Most people for some reason prefer to have the vehicle not moving when thinking about it and instead the road moves underneath the vehicle thus the reason people started to use a treadmill and that was a good choice as that is isolated from the ground and the air.
When I think in my head I imagine the vehicle still moving and the road is what is stationary so I do not modify the frame of reference.  When for example people stop the vehicle and make the road the one that moves they also need to consider that they also flipped the kinetic energy so now the vehicle kinetic energy is the road kinetic energy and vice versa.
Since treadmill is powered by a motor connected to the grid it has no finite kinetic energy like the vehicle did so if you where to break a bit the treadmill the kinetic energy will not be reduced as it will be the case if you break the vehicle. The treadmill has an external energy source and a speed controller so it will try to maintain the speed.

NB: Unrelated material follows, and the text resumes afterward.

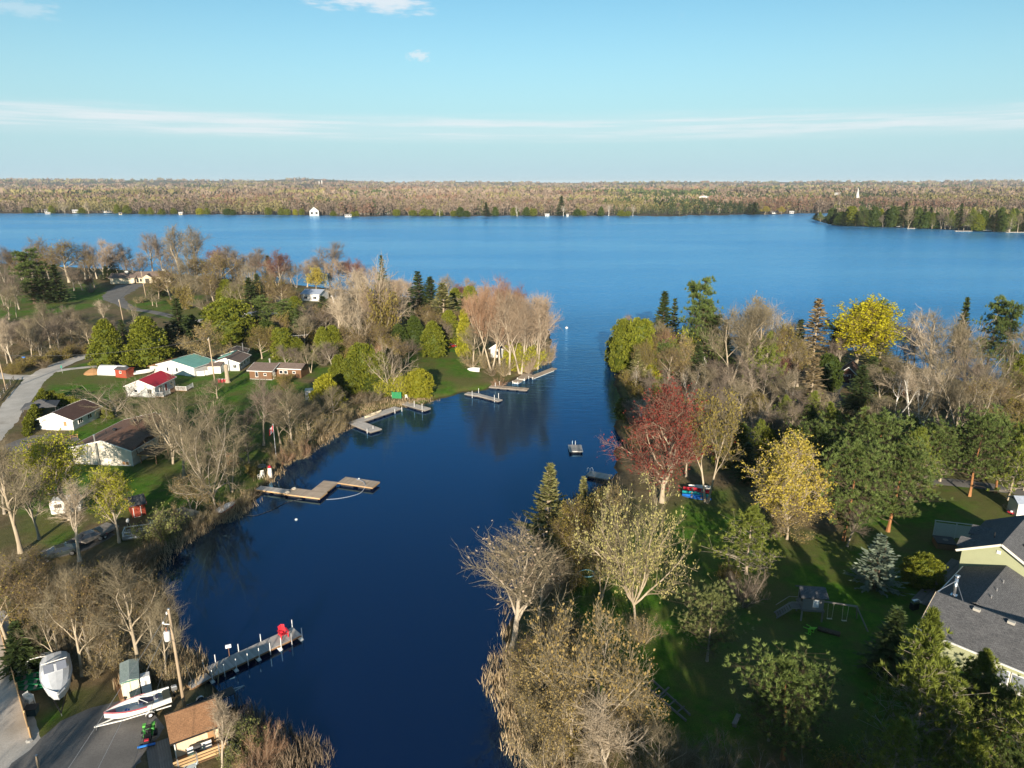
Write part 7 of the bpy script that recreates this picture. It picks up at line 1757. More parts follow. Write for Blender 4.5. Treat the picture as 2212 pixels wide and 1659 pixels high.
# ---- utility poles
POLEW = wood('pole_wood', (.40, .30, .20), (.56, .44, .31), axis=2)
def pole(u, v, h, label, lean=(0,0), mat=POLEW, transformer=False, arm=False):
    p = gl(u, v); e = empty('utility_pole', p, 0, label, 'utility pole', 'utility poles'); 
    top = Vector((lean[0], lean[1], h)); MB().tube((0,0,-.5), top, .16, .11, 10).build('shaft', mat, e, True)
    MB().lathe((top.x, top.y, h), [(.12,0),(.1,.08)], 8).build('cap', STEEL, e); m = MB().lathe((top.x - .22, top.y, h - .5), [(.06,0),(.08,.08),(.05,.16),(.08,.22)], 8); m.beam((top.x, top.y, h - .45), (top.x - .25, top.y, h - .45), .05); m.build('insulator', PIPE, e)
    if transformer:
        t_ = top * .76; t_.z = h * .72
        MB().lathe((t_.x - .42, t_.y - .15, t_.z), [(.24,0),(.28,.05),(.28,.85),(.22,.95)], 14).build('transformer', paint('transformer_grey', (.62,.63,.64), .4), e, True); MB().lathe((t_.x - .42, t_.y - .15, t_.z + .95), [(.1,0),(.07,.2),(.1,.28),(.05,.4)], 8).build('bushing', paint('rust', (.22,.10,.05)), e)
        MB().beam((t_.x, t_.y, t_.z + .6), (t_.x - .4, t_.y - .15, t_.z + .6), .08).build('bracket', STEEL, e); MB().beam((top.x*.9, top.y*.9, h*.86), (top.x*.9 - .6, top.y*.9 - .1, h*.87), .07).lathe((top.x*.9 - .6, top.y*.9 - .1, h*.87), [(.07,0),(.1,.1),(.06,.25)], 8).build('cutout', PIPE, e)
        MB().path([(top.x*.9 - .6, top.y*.9 - .1, h*.9), (t_.x - .6, t_.y - .15, t_.z + 1.5), (t_.x - .42, t_.y - .15, t_.z + 1.3)], .02).build('jumper_wire', BLACK, e)
    return p + top, e
T1, _ = pole(401, 1541, 10.9, 'tall wooden pole with white transformer beside the boathouse', (-.25, .2), transformer=True)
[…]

In any case the propeller cart tested on treadmill works perfectly fine as an analogy and experiment is correct. The only problem with that experiment is that treadmill is to short so there is no time to observe how the cart/vehicle gets to top speed and then starts to slow down. So experiment is just not long enough to show what happens.
Since people can not accept that there is energy storage even if it is a well known fact that air is compressible I changed the air for a solid and so the propeller for a wheel thus my diagram that you likely seen.

When I presented that diagram to my surprise people claimed that the wheel only vehicle in my diagram can move from left to right powered only by the treadmill.
So based on this new info I do not think people misunderstand this problem because of not understanding air or propeller (tho that may still be a factor) but they just do not understand the conservation of energy.
I think I expressed fairly clearly that power available to motor wheel comes only from generator wheel and so in real world Motor wheel will have lower power to move vehicle from left to right than the generator wheel opposing that movement trough generating that power for the motor.

If you will be able to understand this problem before other people that likely do not have aphantasia (not very common) then that will mean that phantasia may be more detrimental than helpful for solving this sort of problems.
In any case even those that can form mental images have different levels. I think I'm somewhere average and on the other end there are people that have such vivid mental images that can not even distinguish from real images and that is way more of a problem than not having any mental image.